打てども打てども結局自分は何も変わってないんじゃないか問題。今の自分は本来望むその場所に見合っているのかという観点。例えば

  
こんな感じで評価されたら、凹みながらもちゃんとそこに行くようになると思う(あくまで私の場合)。直接警告されることがないからこそ、自律を求められるのであって、それが当たり前にできるのが大人だとしたら、この歳になっても私はまだ子供なのだろう。
「生きる意味なんてない。そんなもの自分でつくれ」と思いながら、でもやっぱり不安なのだ。ここにいていいのかと思う。
 きっかけは思わぬ人物との再会だった。
 
 
 

 反射的にいくらだ、と思った。
 コートが広い。ほとんどのコートで一人半面ずつ使用している。精度が高い。続くラリー。外にいながら思わず緩む頬。あの人バック上手、としばらく眺めたのち、目の前のコートに視線を移す。見たことのないウェアは当然知らない人として何となしに眺めていると、ショートストロークの距離でのテイクバックに、瞬間何かが引っかかった。
 バチバチッとつながる。その最小限の予備動作を知っている。コンパクトなテイクバックはタイプゼロに限りなく近い。振り遅れが少なく、きちんと伏せられた面の分だけ回転量を含んだボール。
 
 何だ、おるやん。
 
 そこにいたのは私にとっての最速、レッドだった。同時に確認したのは曜日と時間。以前探したことがあった。かち合ったことのある時間帯を一通り巡った。けどその時はどこにもいなかった。
 曜日と時間。「ここ」も巡った。いなかった時のデメリットが大き過ぎて、二度と行かないと思った所だった。
「会員でもあるから」
 テンション35なコーチはしれっと教えてくれた。
 あの時。私が過去その時間帯に行った時、メガネ君とうさぎが会員として向こうのコートでラリーをしていた。受講料の半分をこっちに納めてくれと思ったあの時、見えなかっただけで平行線上にいたのか。だから反射的にいくらだと思ったのか。
 10球でいい。いくら払えばあの人と打てる、と。
 
〈だってあの人中上級じゃん〉
 
 ビッグサーバーはもういない。けど、その時の表情はずっと残っていて。
 レッドは気を遣うから。「大丈夫」だと「すいません」と。全て自分の内側に原因を求めてしまうから、それが勝手に嫌だった。
 このことは何も私の中だけにおさまる話ではない。外から見たレッドが持つ想いは、確実にこの競技を底上げする。絶対に手放してはいけない人であり、かつこの人が腹の底から楽しいと思える環境を整備することが、一般人Aの特記事項に入っていた。
 
 生じた思いは焦り。
 ラリーを自分が打っているつもりで見る。
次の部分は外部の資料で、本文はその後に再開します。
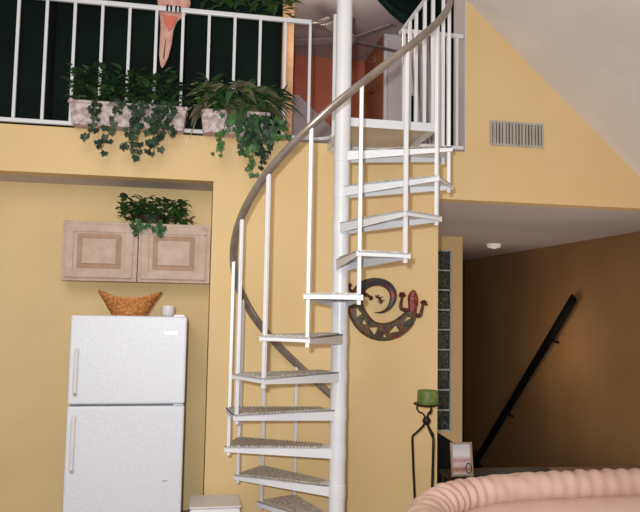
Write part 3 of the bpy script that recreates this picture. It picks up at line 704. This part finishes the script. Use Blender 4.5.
def backp(s_):
    wv=.006*math.sin(s_*9)
    return [(.04,.77),(.10+wv,.782),(.155+wv,.772),(.20+wv,.735),(.225+wv,.66),(.235+wv,.55),(.20,.40),(.18,.1),(-.07,.1),(-.1,.4),(-.1,.66),(-.04,.70)]
sweep(backp,'backrest',M['leather2'],sf)
for i in range(3):
    u0=.13+i*.60; b=MB(); b.box(u0,u0+.59,-2.42,-1.62 if i!=1 else -1.60,.26,.44); o=b.build('seat_cushion',M['leather2'],sf,bevel=.06,seg=4)
b=MB(); b.box(.0,2.1,-2.44,-1.6,.08,.26); b.build('base',M['leather'],sf,bevel=.02)
for u in (.06,2.0):
    for v in (-2.38,-1.7):
        b=MB(); b.lathe([(0,0),(.025,0),(.035,.08),(0,.08)],(u,v,0),12); b.build('foot',M['darkwood'],sf)

# ------------------------------------------------------------------ light
def area(name,loc,tgt,size,power,col=(1,1,1)):
    l=bpy.data.lights.new(name,'AREA'); l.size=size; l.energy=power; l.color=col
    o=bpy.data.objects.new(name,l); COL.objects.link(o); o.location=loc
    o.rotation_euler=(Vector(tgt)-Vector(loc)).to_track_quat('-Z','Y').to_euler(); return o
def point(name,loc,r,power,col):
    l=bpy.data.lights.new(name,'POINT'); l.shadow_soft_size=r; l.energy=power; l.color=col
    o=bpy.data.objects.new(name,l); COL.objects.link(o); o.location=loc; return o
C0=Vector((-.9229,-4.3421,1.6049))
area('camera_flash',C0+Vector((-.10,-.02,.10)),(0,.5,2.0),.05,122,(.96,.98,1))
area('room_lamp',(-1.6,-3.2,3.3),(0,.8,1.2),1.6,52,(1,.90,.76))
point('loft_lamp',(.3,1.9,4.2),.15,14,(1,.86,.74))
point('hall_wall_fill',(3.0,3.6,1.2),.3,12,(1,.8,.6))  # unseen fill light, added to lift the brown wall and hall ceiling
area('hall_fill',(2.1,.25,.3),(2.3,2.4,2.4),.7,15,(1,.86,.76))
wo=bpy.data.worlds.new('world'); sc.world=wo; wo.use_nodes=True
bg=wo.node_tree.nodes['Background']; bg.inputs[0].default_value=(1,.92,.84,1); bg.inputs[1].default_value=.42

# ------------------------------------------------------------------ camera
cam=bpy.data.cameras.new('camera'); co=bpy.data.objects.new('camera',cam); COL.objects.link(co)
YAW=-.0304+math.radians(12); PIT=.076; ROL=.0182
fw=Vector((math.sin(YAW)*math.cos(PIT),math.cos(YAW)*math.cos(PIT),math.sin(PIT)))
r0=Vector((math.cos(YAW),-math.sin(YAW),0)); u0=r0.cross(fw)
c,s_=math.cos(ROL),math.sin(ROL); Rv=c*r0+s_*u0; Uv=-s_*r0+c*u0
mt=Matrix((( Rv.x,Uv.x,-fw.x,C0.x),(Rv.y,Uv.y,-fw.y,C0.y),(Rv.z,Uv.z,-fw.z,C0.z),(0,0,0,1)))
co.matrix_world=mt
cam.sensor_fit='HORIZONTAL'; cam.sensor_width=36; cam.lens=680.4/640*36; cam.clip_start=.05
sc.camera=co
sc.view_settings.view_transform='Standard'; sc.view_settings.look='None'; sc.view_settings.exposure=-.07
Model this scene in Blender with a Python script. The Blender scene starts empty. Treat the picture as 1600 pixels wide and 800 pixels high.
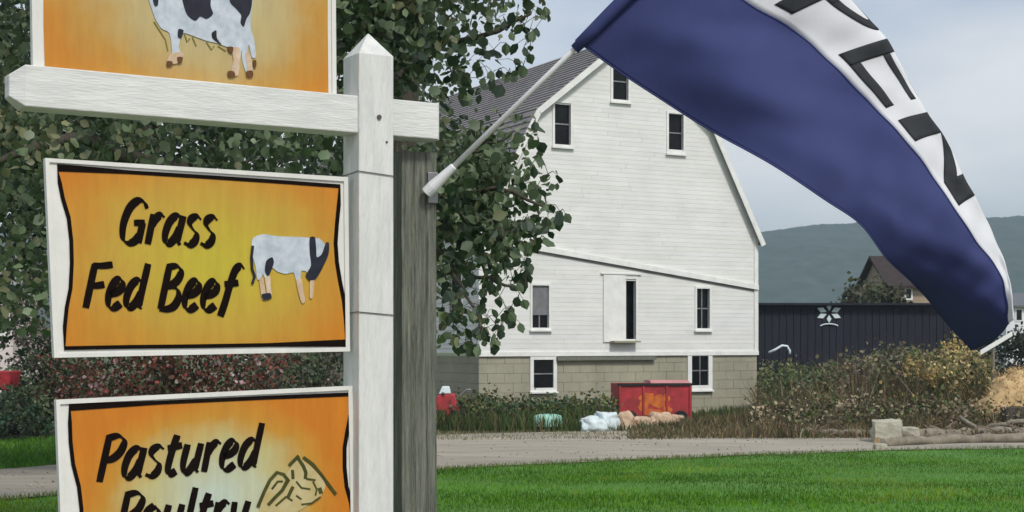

ダメだ。タイミングが合わない。全部ショートになる。それを取れなかったレッドが「すいません」と謝る。ちげえよ。
 
 違うんだよ。そうじゃない。だから
 
 まずは「受けろ」これはいつだったか打った時にも思ったこと。
 遅い。遅すぎる。10球じゃ足りない。
 手のひらに嫌な汗が滲む。
 
 ストレス発散、人とのつながり、自己実現。人によってこの競技に求めるものは違って、じゃあ今レッドが求めるものは何だろう。レッドは謙虚だ。私と違って相手が誰でも態度が変わらなくて。レッドはテニスが好きだ。でも一人だけ熱量が違うから、いつもどこか寂しげで。その温度差をならすための低姿勢が、私は嫌だった。
 
 何が中上級だ。
 誰かぶん殴ってくれよ。
 
 私にとっての中上級は、初めて目にした光景のまま。まるで勝ち筋の見出せない、圧倒的に勝てない人達の集う場所であり、それは必ずしもスコアに依らない。絶対に手の届かない場所であり、私レベルがのうのうと踏み込んではいけない聖域。
 
 レッドがいるところで、レッドがいないこの場所にいることの恥ずかしさたるや。
 胸が詰まる。「これ」は何より自分に対する言い訳か。私はこの競技が好きだから、この競技が好きな人のこの競技に対する思いも好き。だから。
「出力させる」ストローカー。そのためになら最善を選べる自信があって、球出しくらいならできるんじゃないかと思ってる。あ、手塚ゾーン目安で返球してもらう前提で。
 
 力むのは自分でどうにかしようとするから。そんな自我は時に邪魔でしかない。泳げないなら、時に大きな流れに身を任せることも大事。だから、聞け。それなら最小限のテイクバックで済む。合わせろ。それなら前へ走らせることも減る。それがこの男に対して今できる最善。あはは、ショボ。